The pointer does not directly reference the value because the union type starts with a type tag.
You can observe this by inspecting the byte representation of x:
Slice.new(pointerof(x), 1).to_unsafe_bytes # => Bytes[184, 0, 0, 0, 0, 0, 0, 0, 52, 18, 52, 18, 0, 0, 0, 0]
184 is the type id of UInt16:
0_u16.crystal_type_id # => 184
I'm not quite sure why pointerof(x) is a union pointer. The compiler knows that due to flow typing, the variable is of type UInt16 at this point. It cannot be UInt32. That was the type from the first assignment to x. It's later overwritten by the second assignment.
They're essentially two separate variables which just happen to share the name. Their lifetimes are mutually exclusive. And that allos them to use the same memory location. But I'd consider this an implementation detail. It's a compiler optimization to reduce memory usage. That should not leak outside.

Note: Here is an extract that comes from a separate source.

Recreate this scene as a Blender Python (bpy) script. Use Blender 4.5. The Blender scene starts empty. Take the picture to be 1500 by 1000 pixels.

This weird union pointer leads to other surprising effects. I can successfully set the pointer's value to a UInt32 value, while the variable is still typed as UInt16.
x = 0_u32
x = 0_u16
pointerof(x).value = UInt32::MAX
x # => 65535 (UIn16::MAX)
pointerof(x).value # => 4294967295 (UInt32::MAX)
This leads to the surprising result that x != pointerof(x).value.
The problem (to lay it out explicitly):
x = 1_u32
x = 1_u16
typeof(x) # => UInt16
typeof(pointerof(x)) # => Pointer(UInt16 | UInt32)
As discussed internally, this is expected behavior: the compiler internally makes x to be a union, even though it transparently handles it as a variable that changes its type with each assignment. pointerof exposes the true nature of the variable and, as shown, can lead to unexpected behavior. This requires proper documentation.
The real fix is to use proper shadowing: to make each different assignment to x create a fresh variable, without sharing their space.